Shouldn’t transport tax be an even keel?

The Glorious 12th was a good date to send out a press release on the tonnage tax, wasn’t it? You didn’t notice it? Nor did a lot of people, which I suspect was part of John Prescott’s planning: ‘Let’s get this sorted out while Gordon is away – he won’t mind since this way is far more subtle than trying to bury it among those reams of Budget press releases.’

As one of those sad people who not only buys a newspaper but also reads the financial pages while on holiday, let me bring you up to date. Ships registered in the UK will no longer have to pay corporation tax based on their profits, but merely a ‘tonnage tax’ or flat-rate tax based on their size. Lord Sterling of Plaistow, P&O chairman, reportedly called this ‘the biggest boost to our shipping industry in the last 20 years’ and said it would ‘make the UK competitive again’.

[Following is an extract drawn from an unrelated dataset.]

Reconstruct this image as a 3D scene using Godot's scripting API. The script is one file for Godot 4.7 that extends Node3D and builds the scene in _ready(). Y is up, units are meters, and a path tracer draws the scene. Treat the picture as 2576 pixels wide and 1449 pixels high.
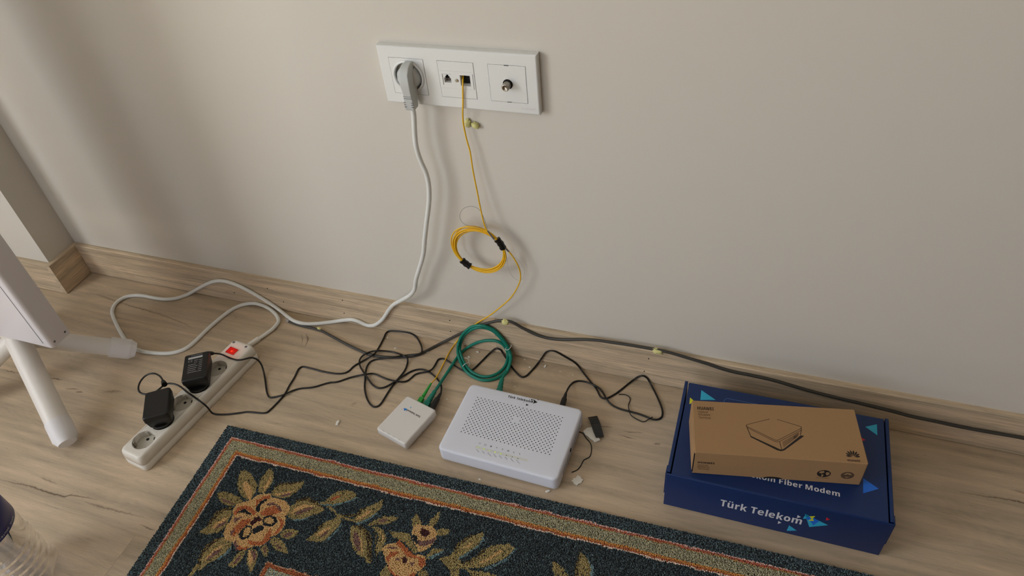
extends Node3D

const PX_W := 2576.0
const PX_H := 1449.0
const SKIRT := 0.0778      # skirting height
const SKIRT_T := 0.010     # skirting thickness
var M := {}
var used := {}
var FONT: SystemFont
var FONT_B: SystemFont
var rng := RandomNumberGenerator.new()


func _ready():
	rng.seed = 77
	# ---- camera, sky, sun, exposure ----
	var cam := Camera3D.new()
	cam.name = "camera"
	cam.fov = 43.90
	cam.near = 0.02
	cam.far = 60.0
	cam.position = Vector3(0.38926, 0.94645, 0.81055)
	cam.rotation = Vector3(deg_to_rad(-41.79319), deg_to_rad(23.36028), deg_to_rad(-6.57589))
	add_child(cam)
	cam.current = true
	var env := Environment.new()
	env.background_mode = Environment.BG_SKY
	var sky := Sky.new()
	var psky := ProceduralSkyMaterial.new()
	psky.sky_top_color = Color(0.36, 0.55, 0.86)
	psky.sky_horizon_color = Color(0.80, 0.87, 0.95)
	psky.ground_bottom_color = Color(0.52, 0.50, 0.46)
	psky.ground_horizon_color = Color(0.74, 0.76, 0.78)
	psky.sky_energy_multiplier = 1.6
	sky.sky_material = psky
	env.sky = sky
	env.tonemap_mode = Environment.TONE_MAPPER_LINEAR
	env.tonemap_exposure = 0.62
	env.sdfgi_enabled = true
	env.ssao_enabled = true
	env.ssil_enabled = true
	var we := WorldEnvironment.new()
	we.name = "world"
	we.environment = env
	add_child(we)
	var sun := DirectionalLight3D.new()
	sun.name = "sun"
	sun.light_color = Color(0.93, 0.97, 1.0)
	sun.light_energy = 18.0
	sun.light_angular_distance = 0.6
	sun.shadow_enabled = true
	sun.look_at_from_position(Vector3.ZERO, Vector3(0.62, -0.75, -0.12))
	add_child(sun)
	var day := AreaLight3D.new()          # daylight coming in through the window
	day.name = "window_daylight"
	day.area_size = Vector2(1.1, 1.5)
	day.light_color = Color(0.985, 0.985, 0.97)
	day.light_energy = 5.4
	day.area_range = 9.0
	day.area_attenuation = 2.0
	day.shadow_enabled = true
	day.look_at_from_position(Vector3(-1.74, 1.20, 1.68), Vector3(0.0, 1.20, 1.68))
	add_child(day)
	var day2 := AreaLight3D.new()         # the same daylight through the window behind the camera
	day2.name = "window_daylight_behind"
	day2.area_size = Vector2(1.2, 1.5)
	day2.light_color = Color(0.94, 0.97, 1.0)
	day2.light_energy = 1.6
	day2.area_range = 9.0
	day2.area_attenuation = 2.0
	day2.shadow_enabled = true
	day2.look_at_from_position(Vector3(-0.85, 1.30, 3.39), Vector3(-0.85, 1.30, 0.0))
	add_child(day2)

	FONT = SystemFont.new()
	FONT.font_names = PackedStringArray(["Droid Sans"])
	FONT_B = SystemFont.new()
	FONT_B.font_names = PackedStringArray(["Droid Sans"])
	FONT_B.font_weight = 700
	materials()
	room()
	boxes()
	router()
	fibre_box()
	outlet()
	extension_lead()
	adapters()
	network_cables()
	wall_cable()
	rug()
	panel_stand()
	bottle()
	scraps()


# ---------- naming and tagging ----------
func numbered(called):
	var n = used.get(called, 0)
	used[called] = n + 1
	return called if n == 0 else "%s_%03d" % [called, n]


func thing(called, label, category, at = Vector3.ZERO, turn = 0.0, group = ""):
	var o := Node3D.new()
	o.name = numbered(called)
	add_child(o, true)
	o.position = at
	o.rotation.y = turn
	tag(o, label, category, group)
	return o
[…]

Sounds like a jolly good idea – boosting British industry and jobs, and all for an estimated cost of only £40m to the Treasury.

The trouble with giving one child a biscuit, as any mother will tell you, is that a dozen others are likely to clamour: ‘I want one too – it’s not fair.’ Here we have a concession, says the UK government, which benefits one industry and has no other justification than if we didn’t do this, jobs and trade would be lost to us.

Oh, and by the way, the Dutch did it last year, so it must be alright.

Despite the Autumnal nip in the air, it is still August and the silly season has not yet ended.

So I thought I would speculate on who else might demand a biscuit – sorry, an economically justifiable tax incentive.

We could start with the lorry operators. They already pay lots of taxes, especially the recently increased vehicle excise duties, so it can’t be fair to ask them to pay corporation tax as well. And driving a lorry is just the same as sailing a ship, so clearly they should have a tonnage tax too.

Of course, that means all other forms of transport will shout even louder, so we’ll have to have air passenger duty (unless it’s already been invented) to charge airlines an amount per passenger, and similarly coach tax and train tax. That should help Railtrack pay its fines and still have lots of money left to do something about the inadvertent tilting of trains on the West Coast line.

Did someone say something about traffic?

Of course, we mustn’t forget electronic traffic.

A rate of 0.000001p per email should do it, and that would be a much easier way to tax e-commerce than all those dreadfully tricky questions about permanent establishments, place of supply and what to do about a server located on a satellite.

And so on, and so on. Before long, there will be special incentives for headquarter companies, royalty companies, finance companies (anything the Netherlands can do, we can do better) and eventually we can just take the Channel Islands solution and offer a flat rate of tax to companies which wish to be based here. After all, if that’s the only way we can attract business, that’s what we had better do, isn’t it?

I suppose the whole justification for this additional distortion will be that it isn’t a tax incentive, it’s just accepting a different way of taxing an activity.

The snag is, it does go against the general theme of a commitment to simpler rules and even-handedness. And isn’t there some sort of EU committee which is supposed to be looking at harmful competition?

And isn’t it chaired by Gordon’s best friend, Dawn? Oh, don’t worry, she was on holiday too in August so she won’t have noticed.

Let’s just hope she wasn’t back in time to read this, or we might have to have a rethink – such as announcing a fundamental review of the UK system, so we get coherent change and not just quick solutions to things in isolation.

Now that really would be worthy of a press release.

– Heather Self is the Chairman of the Chatered Institute of Taxation’s Technical Committee and a partner with Ernst & Young.